Until recently best known as a musical theatre actor, Hannah Waddingham achieves a notable double listing for performance (Hannah Waddingham: Home For Christmas) and presentation (Eurovision Song Contest 2023), and can probably have her pick of TV gigs. She could have done a Bafta triple if the third season of Ted Lasso, in which she acts, had come through the International category. However, it didn’t, partly because that single section is too cramped for the volume of great broadcasting from abroad: The Bear, Beef, Succession and The Last Of Us are just four of this year’s six.

Reality TV, a trophy that has felt short of contenders, becomes impressively fresh this time around. Even with The Traitors missing a year between series, there are three strong new formats: Squid Game – The Challenge, Banged Up, and My Mum, Your Dad. As the concept of Fact feels increasingly shaky, Reality, once mocked as an exercise in falsehood, is weirdly becoming more reliable.

In the Factual competition, there are reminders of the crucial role played by documentary as an educational supplement to the news. At a time when a long period of suspended devolved government in Northern Ireland was followed by a nationalist becoming first minister (an outcome that seemed historically impossible until recently), BBC2’s Once Upon A Time In Northern Ireland was a vital primer to the past, while Russia’s war against Ukraine is crucially elucidated by the first series of Putin v The West, the latest work from one of the greatest documentarians, Norma Percy. A second series is up for contention next year and, in a geopolitical rather than televisual sense, let’s hope there are not too many seasons to come.

In another way, the 2025 prizes cast a shadow over this year’s. In common with most broadcasting awards, Bafta honours work from the previous calendar year. This can feel odd when a show broadcast just after the 31 December cut-off has to wait 16 months or so until the following spring for recognition: the final series of Happy Valley started on 1 January 2023.

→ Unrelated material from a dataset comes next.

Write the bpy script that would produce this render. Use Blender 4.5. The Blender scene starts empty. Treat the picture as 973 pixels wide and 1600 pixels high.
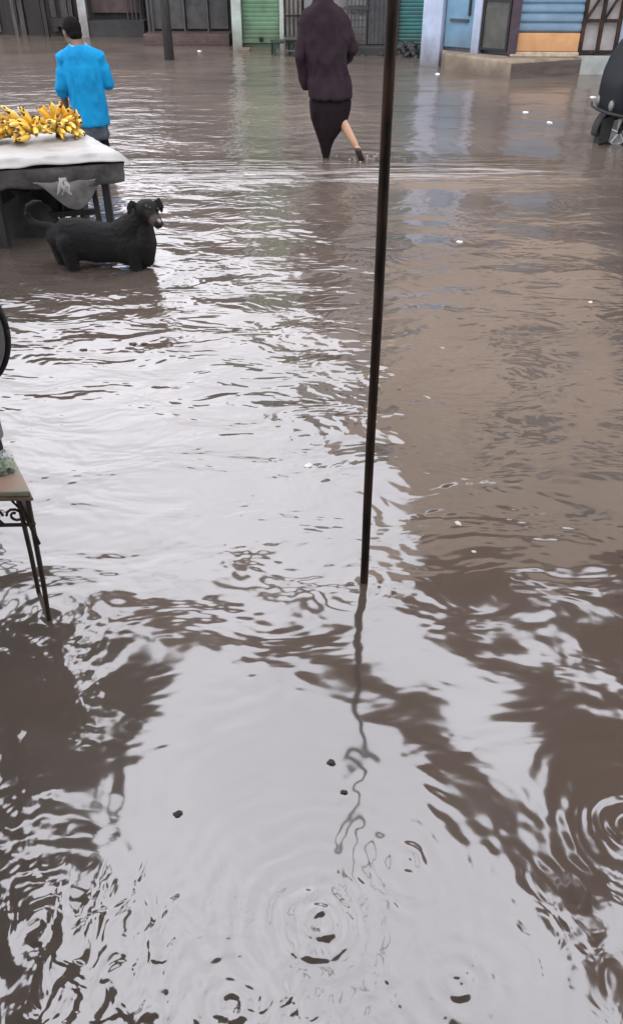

This year, there is an even more extreme example: screened on ITV on the first night of this year, Mr Bates V The Post Office drew around 15 million viewers on transmission/catch-up, forced a change in the law to exonerate most of the 700-plus sub postmasters falsely accused of fraud due to dodgy accounting software and led to former Post Office chief executive Paula Vennells being stripped by the King of her CBE.

Beyond the irony of the Post Office causing worries about delivery delays, with a TV programme being such a loud and continuing part of the national conversation, does it risk seeming weirdly slo-mo to wait until this time next year to say thank you? Some members of the Broadcasting Press Guild have argued for a special “out of competition” award to be given in its prizes announced tomorrow, and the Royal Television Society, which doles out its trophies on Tuesday, has looked at a similar solution. Bafta, though, has held to timetables complicated by multiple layers of member voting, although there remains the option, at the 12 May ceremony, of giving a fellowship or special trophy to someone connected with exposure of the Post Office scandal.

The categories again contain brilliant and diverse work, but two feel shaky. Soap – a genre struggling for audiences and quality – was recently cut, due to a shortage of contenders, from a shortlist of four to three. Even so, the 2023 trio – Casualty, EastEnders, Emmerdale – are identically reproduced this year.

I also repeat last year’s plea for the News Coverage category to be cancelled, or at least suspended during this period of multiple competing bloodiness. It has always felt uneasy for jurors to decide which is the “best” coverage of a war, but the 2024 panel has to adjudicate between Channel 4 News and Sky News on what the nominations call “the Israel-Hamas War”, in which case, in a social media-dominated world, issues of alleged prejudice in the room or the coverage seem certain to ignite.

(Disclosure. I am a voting member of Bafta, but had no knowledge of the results until their announcement today.)